Ireland was a disappointment. Everybody was dirty and unfriendly, staring at us with hostile eyes. Add Dublin grease, which beats the Belgian, and a crusty garage proprietor who only after persuasion supplied us with petrol, and you may be sure we were glad to see the last of it. The road to Carlow was bad and bumpy. But the sunset was fine, and we liked the little low Irish cottages in the twilight. When it was quite dark we stopped at a town with a hill in it. One of our men had a brick thrown at him as he rode in, and when we came to the inn we didn’t get a gracious word, and decided it was more pleasant not to be a soldier in Ireland. The daughter of the house was pretty and passably clean, but it was very grimly that she had led me through an immense gaudy drawing-room disconsolate in dust wrappings, to a little room where we could wash. She gave us an exiguous meal at an extortionate charge, and refused to put more than two of us up; so, on the advice of two gallivanting lancers who had escaped from the Curragh for some supper, we called in the aid of the police, and were billeted magnificently on the village.

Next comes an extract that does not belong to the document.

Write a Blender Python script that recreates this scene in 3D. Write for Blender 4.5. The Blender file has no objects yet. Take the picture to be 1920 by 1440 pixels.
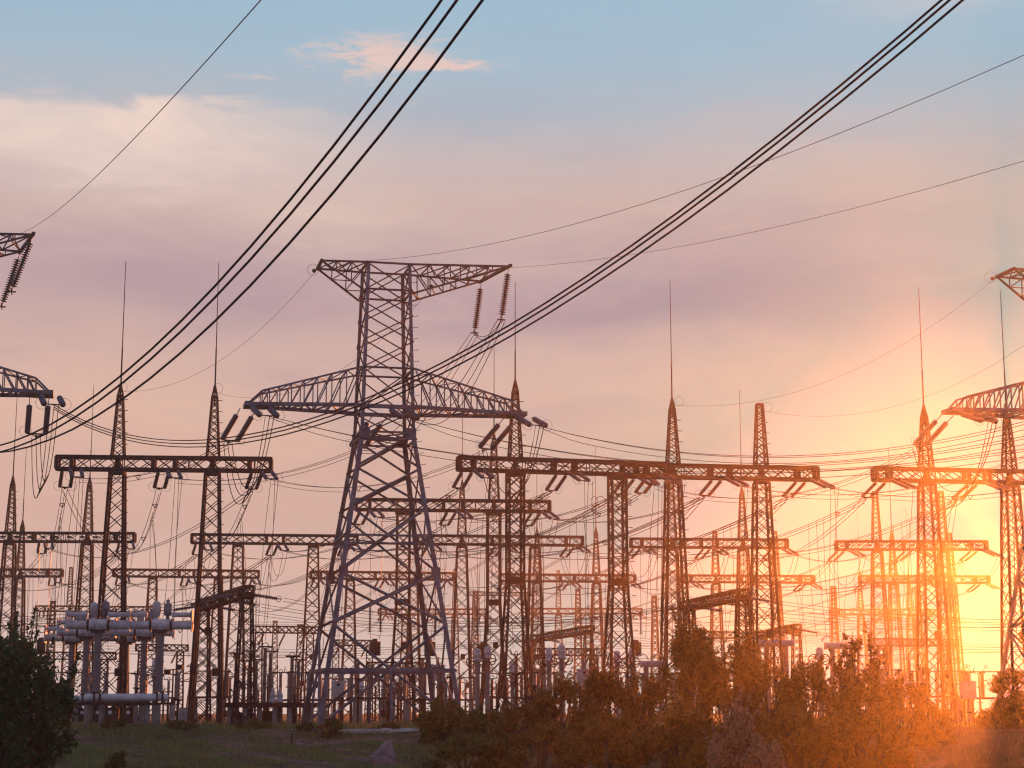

A moderate breakfast at an unearthly hour, a trouble with the starting up of our bikes, and we were off again. It was about nine when we turned into Carlow Barracks.
The company sighed with relief on seeing us. We completed the establishment on mobilisation. Our two “artificers,” Cecil and Grimers, had already arrived. We were overjoyed to see them. We realised that what they did not know about motor-cycles was not worth knowing, and we had suspected at Chatham what we found afterwards to be true, that no one could have chosen for us pleasanter comrades or more reliable workers.

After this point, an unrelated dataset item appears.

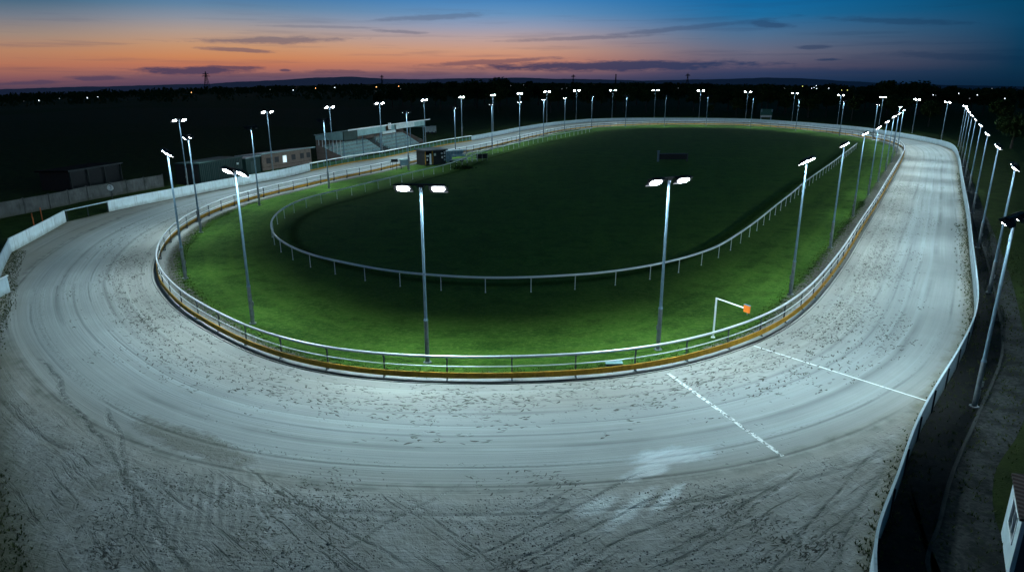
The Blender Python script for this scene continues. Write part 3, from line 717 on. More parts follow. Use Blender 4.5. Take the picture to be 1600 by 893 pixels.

A fine breakfast was soon prepared for us and we begun looking round. The position should have been a little difficult—a dozen or so ’Varsity men, very fresh from their respective universities, thrown as corporals at the head of a company of professional soldiers. We were determined that, whatever vices we might have, we should not be accused of “swank.” The sergeants, after a trifle of preliminary stiffness, treated us with fatherly kindness, and did all they could to make us comfortable and teach us what we wanted to learn.

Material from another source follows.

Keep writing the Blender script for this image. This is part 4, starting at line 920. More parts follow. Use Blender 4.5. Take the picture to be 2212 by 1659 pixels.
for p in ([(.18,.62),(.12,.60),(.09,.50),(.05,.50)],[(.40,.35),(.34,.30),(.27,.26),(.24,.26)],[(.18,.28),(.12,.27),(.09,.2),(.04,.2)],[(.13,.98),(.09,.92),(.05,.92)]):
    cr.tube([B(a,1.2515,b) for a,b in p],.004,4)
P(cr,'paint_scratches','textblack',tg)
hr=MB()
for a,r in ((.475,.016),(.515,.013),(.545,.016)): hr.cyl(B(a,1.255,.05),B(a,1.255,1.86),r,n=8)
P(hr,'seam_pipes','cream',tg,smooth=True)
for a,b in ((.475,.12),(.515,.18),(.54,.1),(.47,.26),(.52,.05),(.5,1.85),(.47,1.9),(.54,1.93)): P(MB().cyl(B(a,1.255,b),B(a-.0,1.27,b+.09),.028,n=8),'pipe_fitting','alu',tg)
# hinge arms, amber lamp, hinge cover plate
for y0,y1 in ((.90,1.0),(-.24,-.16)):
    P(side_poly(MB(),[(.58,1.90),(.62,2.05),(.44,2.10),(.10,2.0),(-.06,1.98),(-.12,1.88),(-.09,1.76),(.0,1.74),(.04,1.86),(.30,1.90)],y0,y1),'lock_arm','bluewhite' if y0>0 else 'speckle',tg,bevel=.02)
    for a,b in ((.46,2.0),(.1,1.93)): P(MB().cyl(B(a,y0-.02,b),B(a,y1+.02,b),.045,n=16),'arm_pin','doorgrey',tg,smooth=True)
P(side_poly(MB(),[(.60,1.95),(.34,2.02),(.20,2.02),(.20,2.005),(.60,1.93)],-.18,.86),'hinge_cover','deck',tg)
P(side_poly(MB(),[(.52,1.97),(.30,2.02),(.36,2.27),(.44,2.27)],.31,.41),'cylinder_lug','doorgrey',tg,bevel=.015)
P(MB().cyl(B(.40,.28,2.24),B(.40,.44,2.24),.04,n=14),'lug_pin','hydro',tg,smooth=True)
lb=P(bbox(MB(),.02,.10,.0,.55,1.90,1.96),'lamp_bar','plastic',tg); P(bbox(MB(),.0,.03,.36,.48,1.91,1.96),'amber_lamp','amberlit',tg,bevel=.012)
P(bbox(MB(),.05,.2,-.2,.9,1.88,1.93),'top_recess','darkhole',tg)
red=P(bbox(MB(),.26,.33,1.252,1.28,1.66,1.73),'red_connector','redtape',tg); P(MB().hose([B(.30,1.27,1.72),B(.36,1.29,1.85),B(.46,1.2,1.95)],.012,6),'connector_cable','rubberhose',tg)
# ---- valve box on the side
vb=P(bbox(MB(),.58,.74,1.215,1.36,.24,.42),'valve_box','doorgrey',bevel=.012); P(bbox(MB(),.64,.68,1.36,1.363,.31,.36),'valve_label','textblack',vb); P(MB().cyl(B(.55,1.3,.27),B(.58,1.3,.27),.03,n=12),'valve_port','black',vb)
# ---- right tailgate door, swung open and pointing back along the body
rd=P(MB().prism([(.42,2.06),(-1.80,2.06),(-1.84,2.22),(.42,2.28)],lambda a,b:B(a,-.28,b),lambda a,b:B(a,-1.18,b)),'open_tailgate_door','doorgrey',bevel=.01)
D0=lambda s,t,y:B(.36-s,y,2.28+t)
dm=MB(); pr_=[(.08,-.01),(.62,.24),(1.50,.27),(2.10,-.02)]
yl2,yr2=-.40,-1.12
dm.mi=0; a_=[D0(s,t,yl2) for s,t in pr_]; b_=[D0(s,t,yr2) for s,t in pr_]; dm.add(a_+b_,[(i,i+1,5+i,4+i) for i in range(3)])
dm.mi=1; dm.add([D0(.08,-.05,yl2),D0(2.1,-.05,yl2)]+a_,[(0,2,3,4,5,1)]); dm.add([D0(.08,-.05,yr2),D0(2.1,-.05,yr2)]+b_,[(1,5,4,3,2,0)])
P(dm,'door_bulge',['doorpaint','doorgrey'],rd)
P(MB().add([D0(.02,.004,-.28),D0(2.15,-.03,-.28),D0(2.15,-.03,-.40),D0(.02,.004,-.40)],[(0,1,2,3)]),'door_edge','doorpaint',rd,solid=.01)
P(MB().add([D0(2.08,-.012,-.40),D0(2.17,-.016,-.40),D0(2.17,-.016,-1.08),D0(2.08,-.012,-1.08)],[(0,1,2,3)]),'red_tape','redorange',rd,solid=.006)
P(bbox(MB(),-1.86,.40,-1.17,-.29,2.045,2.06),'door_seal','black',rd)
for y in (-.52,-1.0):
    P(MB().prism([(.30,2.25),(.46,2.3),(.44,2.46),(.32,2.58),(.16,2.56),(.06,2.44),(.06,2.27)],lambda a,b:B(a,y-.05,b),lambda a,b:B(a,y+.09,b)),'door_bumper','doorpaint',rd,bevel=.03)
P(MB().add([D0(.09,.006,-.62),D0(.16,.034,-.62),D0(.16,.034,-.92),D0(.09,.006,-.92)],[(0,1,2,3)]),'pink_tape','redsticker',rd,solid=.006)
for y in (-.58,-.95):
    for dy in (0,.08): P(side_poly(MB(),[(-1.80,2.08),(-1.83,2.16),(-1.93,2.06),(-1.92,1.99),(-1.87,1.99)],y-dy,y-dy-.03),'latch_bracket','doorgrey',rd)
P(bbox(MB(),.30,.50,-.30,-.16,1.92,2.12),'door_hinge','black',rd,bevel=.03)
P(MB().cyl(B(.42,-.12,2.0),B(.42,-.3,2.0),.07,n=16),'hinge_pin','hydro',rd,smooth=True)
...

Carlow was a fascinating little town. The National Volunteers still drilled just behind the barracks. It was not wise to refer to the Borderers or to Ulster, but the war had made all the difference in the world. We were to represent Carlow in the Great War. Right through the winter Carlow never forgot us. They sent us comforts and cigarettes and Christmas Puddings. When the 5th Signal Company returns, Carlow will go mad.
My first “official” ride was to Dublin. It rained most of the way there and all the way back, but a glow of patriotism kept me warm. In Dublin I went into a little public-house for some beer and bread and cheese. The landlord told me that though he wasn’t exactly a lover of soldiers, things had changed now. On my return I was given lunch in the Officers’ Mess, for nobody could consider their men more than the officers of our company.